Published online by Cambridge University Press: 05 December 2013
Introduction
Wavelets are mathematical tools for analyzing time series or images (although not exclusively so: for examples of usage in other applications, see Stollnitz et al., 1996, and Sweldens, 1996). Our discussion of wavelets in this book focuses on their use with time series, which we take to be any sequence of observations associated with an ordered independent variable t (the variable t can assume either a discrete set of values such as the integers or a continuum of values such as the entire real axis - examples of both types include time, depth or distance along a line, so a time series need not actually involve time). Wavelets are a relatively new way of analyzing time series in that the formal subject dates back to the 1980s, but in many aspects wavelets are a synthesis of older ideas with new elegant mathematical results and efficient computational algorithms. Wavelet analysis is in some cases complementary to existing analysis techniques (e.g., correlation and spectral analysis) and in other cases capable of solving problems for which little progress had been made prior to the introduction of wavelets.

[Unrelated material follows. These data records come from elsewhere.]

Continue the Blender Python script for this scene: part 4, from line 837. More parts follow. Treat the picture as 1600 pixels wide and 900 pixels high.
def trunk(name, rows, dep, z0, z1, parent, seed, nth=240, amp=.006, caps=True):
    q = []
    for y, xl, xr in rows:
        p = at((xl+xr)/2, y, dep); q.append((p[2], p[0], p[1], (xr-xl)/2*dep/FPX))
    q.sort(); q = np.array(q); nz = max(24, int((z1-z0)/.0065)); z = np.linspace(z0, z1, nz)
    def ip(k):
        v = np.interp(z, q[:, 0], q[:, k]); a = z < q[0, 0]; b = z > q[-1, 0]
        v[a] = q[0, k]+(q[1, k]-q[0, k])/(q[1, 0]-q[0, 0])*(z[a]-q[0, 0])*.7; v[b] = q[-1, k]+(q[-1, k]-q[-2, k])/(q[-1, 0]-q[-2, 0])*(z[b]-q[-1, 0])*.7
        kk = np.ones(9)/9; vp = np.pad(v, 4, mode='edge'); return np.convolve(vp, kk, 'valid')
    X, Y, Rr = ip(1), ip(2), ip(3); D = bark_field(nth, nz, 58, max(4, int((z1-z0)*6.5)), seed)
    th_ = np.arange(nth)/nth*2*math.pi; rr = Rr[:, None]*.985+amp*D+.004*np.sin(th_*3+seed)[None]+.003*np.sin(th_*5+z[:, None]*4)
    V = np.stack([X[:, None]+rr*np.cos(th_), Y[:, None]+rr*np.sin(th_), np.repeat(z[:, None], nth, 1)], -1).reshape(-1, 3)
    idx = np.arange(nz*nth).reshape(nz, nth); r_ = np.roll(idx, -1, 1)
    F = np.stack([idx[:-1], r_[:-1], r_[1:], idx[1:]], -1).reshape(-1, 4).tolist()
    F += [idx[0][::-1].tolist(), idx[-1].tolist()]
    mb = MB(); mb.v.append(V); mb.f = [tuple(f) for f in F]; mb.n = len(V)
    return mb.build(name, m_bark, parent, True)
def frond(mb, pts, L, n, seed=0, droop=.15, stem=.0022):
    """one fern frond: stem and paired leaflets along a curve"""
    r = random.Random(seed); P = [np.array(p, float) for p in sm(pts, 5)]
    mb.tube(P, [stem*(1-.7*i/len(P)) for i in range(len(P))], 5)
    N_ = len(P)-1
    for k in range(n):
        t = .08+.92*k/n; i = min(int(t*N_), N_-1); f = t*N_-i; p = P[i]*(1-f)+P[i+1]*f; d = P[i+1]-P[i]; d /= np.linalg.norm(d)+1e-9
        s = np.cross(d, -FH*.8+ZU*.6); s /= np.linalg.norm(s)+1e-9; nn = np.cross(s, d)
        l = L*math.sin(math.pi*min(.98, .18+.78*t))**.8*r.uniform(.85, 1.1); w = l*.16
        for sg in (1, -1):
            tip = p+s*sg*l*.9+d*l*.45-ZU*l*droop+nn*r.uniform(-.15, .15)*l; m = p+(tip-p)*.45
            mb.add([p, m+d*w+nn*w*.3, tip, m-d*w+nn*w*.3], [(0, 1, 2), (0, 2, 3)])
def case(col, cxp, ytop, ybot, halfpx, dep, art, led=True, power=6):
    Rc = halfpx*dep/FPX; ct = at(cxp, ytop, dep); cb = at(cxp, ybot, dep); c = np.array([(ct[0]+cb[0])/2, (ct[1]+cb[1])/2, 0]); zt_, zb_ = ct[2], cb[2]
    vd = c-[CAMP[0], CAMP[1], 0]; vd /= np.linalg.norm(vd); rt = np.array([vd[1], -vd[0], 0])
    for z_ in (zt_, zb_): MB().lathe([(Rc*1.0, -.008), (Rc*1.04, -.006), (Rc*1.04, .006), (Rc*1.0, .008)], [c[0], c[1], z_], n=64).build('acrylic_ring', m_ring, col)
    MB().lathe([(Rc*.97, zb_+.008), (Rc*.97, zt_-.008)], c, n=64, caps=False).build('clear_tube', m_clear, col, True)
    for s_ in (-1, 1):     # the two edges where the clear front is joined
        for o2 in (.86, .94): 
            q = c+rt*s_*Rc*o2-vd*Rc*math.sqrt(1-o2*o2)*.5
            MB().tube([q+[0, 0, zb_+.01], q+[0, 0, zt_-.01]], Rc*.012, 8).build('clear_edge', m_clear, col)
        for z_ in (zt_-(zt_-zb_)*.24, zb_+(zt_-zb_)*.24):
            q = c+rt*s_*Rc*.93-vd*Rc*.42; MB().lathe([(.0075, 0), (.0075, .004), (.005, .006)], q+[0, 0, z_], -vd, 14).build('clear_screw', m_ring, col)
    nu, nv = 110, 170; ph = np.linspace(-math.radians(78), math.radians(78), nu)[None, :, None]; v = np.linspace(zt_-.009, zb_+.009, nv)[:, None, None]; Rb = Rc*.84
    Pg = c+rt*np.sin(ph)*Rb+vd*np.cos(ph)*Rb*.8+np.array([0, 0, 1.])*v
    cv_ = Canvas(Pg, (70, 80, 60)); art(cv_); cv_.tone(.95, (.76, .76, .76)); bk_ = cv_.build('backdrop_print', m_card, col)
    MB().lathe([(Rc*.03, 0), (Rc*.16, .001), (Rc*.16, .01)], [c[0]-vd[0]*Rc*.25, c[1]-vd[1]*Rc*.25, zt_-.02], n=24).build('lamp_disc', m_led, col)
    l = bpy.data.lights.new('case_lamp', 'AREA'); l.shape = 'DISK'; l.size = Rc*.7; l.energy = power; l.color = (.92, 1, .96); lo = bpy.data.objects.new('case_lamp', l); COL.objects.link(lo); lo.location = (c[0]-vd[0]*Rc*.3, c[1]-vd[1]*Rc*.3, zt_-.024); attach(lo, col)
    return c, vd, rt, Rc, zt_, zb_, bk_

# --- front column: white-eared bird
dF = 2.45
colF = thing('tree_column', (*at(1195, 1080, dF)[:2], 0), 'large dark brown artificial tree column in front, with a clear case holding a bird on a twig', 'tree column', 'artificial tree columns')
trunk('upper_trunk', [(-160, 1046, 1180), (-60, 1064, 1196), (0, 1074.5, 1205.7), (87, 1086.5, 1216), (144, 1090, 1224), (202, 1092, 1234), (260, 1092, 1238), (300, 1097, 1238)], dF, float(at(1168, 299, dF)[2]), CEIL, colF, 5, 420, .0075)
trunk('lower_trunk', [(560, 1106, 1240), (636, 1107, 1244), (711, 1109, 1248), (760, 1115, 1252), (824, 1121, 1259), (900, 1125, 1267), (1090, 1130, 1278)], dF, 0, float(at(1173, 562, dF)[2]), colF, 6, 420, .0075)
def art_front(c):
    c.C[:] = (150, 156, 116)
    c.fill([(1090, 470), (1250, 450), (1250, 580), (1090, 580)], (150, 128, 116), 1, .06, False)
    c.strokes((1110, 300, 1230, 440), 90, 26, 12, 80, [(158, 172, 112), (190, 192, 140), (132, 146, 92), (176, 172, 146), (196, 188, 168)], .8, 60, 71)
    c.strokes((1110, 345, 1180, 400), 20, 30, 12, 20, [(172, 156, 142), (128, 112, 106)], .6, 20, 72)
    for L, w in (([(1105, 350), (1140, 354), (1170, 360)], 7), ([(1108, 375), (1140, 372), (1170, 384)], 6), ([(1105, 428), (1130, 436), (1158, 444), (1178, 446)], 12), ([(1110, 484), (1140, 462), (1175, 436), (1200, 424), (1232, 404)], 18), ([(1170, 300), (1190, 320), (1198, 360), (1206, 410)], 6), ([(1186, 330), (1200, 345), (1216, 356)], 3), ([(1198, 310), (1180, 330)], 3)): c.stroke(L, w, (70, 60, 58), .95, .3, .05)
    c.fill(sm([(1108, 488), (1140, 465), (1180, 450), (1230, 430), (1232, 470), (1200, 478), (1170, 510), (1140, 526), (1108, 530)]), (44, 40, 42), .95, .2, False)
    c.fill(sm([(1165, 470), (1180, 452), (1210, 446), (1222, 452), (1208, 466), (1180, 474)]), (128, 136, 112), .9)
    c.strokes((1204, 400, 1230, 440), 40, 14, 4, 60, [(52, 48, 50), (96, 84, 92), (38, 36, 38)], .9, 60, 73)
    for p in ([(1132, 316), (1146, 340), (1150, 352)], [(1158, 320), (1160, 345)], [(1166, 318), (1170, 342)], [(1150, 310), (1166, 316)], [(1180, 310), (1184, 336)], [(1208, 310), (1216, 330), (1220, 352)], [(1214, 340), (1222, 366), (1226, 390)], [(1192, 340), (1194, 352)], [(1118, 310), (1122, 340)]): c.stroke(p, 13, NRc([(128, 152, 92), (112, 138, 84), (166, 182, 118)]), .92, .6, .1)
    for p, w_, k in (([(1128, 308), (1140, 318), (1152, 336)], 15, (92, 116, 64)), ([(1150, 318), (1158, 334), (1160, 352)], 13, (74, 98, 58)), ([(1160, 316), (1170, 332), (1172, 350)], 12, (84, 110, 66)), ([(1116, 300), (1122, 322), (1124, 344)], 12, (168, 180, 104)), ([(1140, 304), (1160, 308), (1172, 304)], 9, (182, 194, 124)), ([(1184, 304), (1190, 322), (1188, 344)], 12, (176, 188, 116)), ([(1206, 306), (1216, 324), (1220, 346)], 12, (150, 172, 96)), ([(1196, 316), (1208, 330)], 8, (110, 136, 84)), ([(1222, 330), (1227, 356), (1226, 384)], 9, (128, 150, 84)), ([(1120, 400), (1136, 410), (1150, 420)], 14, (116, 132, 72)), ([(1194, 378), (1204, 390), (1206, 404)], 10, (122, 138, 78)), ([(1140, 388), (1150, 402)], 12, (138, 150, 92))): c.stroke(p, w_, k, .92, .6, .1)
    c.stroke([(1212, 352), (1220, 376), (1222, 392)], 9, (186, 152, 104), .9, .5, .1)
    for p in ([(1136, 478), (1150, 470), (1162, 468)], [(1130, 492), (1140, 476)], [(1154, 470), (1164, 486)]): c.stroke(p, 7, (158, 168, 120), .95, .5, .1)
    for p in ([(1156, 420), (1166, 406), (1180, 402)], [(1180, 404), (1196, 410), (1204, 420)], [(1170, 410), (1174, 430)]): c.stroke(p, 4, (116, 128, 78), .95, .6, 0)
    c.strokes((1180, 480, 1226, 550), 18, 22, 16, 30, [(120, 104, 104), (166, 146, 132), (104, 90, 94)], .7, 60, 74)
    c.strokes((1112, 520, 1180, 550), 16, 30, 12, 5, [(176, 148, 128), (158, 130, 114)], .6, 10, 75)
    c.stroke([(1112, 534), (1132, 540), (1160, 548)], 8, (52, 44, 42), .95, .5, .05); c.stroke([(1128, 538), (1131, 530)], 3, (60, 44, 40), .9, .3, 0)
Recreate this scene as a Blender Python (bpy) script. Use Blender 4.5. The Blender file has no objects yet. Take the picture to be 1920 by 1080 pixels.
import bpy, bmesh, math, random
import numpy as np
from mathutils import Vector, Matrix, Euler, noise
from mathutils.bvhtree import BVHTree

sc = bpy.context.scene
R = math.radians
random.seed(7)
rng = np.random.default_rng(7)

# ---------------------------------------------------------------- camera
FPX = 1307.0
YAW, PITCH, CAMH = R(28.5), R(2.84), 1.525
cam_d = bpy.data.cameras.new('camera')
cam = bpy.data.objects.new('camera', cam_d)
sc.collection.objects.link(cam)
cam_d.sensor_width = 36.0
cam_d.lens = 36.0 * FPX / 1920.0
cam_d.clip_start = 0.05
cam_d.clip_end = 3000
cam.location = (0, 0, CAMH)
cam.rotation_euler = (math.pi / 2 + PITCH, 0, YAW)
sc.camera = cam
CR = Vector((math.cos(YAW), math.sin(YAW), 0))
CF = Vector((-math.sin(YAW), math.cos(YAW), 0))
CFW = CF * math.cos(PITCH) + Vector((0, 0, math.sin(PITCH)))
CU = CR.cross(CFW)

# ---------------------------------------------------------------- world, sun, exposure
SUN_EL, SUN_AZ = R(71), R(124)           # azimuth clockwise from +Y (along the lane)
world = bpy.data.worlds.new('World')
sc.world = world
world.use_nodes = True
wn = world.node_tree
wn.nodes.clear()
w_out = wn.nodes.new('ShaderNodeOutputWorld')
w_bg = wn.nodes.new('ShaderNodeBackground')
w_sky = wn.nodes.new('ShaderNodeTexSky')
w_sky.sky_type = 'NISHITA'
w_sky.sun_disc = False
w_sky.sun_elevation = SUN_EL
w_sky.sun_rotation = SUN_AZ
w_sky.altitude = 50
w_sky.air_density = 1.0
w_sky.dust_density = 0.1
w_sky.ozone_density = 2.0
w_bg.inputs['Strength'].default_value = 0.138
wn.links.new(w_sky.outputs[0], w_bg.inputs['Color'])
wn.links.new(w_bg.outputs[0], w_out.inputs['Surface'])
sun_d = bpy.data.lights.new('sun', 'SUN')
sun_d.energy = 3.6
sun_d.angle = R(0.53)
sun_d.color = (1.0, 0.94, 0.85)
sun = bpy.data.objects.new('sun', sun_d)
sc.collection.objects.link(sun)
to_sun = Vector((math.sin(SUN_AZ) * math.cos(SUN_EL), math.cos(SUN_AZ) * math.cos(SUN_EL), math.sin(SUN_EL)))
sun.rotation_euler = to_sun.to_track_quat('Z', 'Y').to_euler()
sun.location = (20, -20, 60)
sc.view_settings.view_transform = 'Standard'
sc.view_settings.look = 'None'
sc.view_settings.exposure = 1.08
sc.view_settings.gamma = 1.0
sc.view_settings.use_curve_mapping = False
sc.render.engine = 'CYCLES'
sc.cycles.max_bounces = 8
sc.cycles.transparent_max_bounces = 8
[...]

Broadly speaking (and with apologies for the play on words!), there have been two main waves of wavelets. The first wave resulted in what is known as the continuous wavelet transform (CWT), which is designed to work with time series defined over the entire real axis; the second, in the discrete wavelet transform (DWT), which deals with series defined essentially over a range of integers (usually t = 0, 1,…,N – 1, where N denotes the number of values in the time series). In this chapter we introduce and motivate wavelets via the CWT.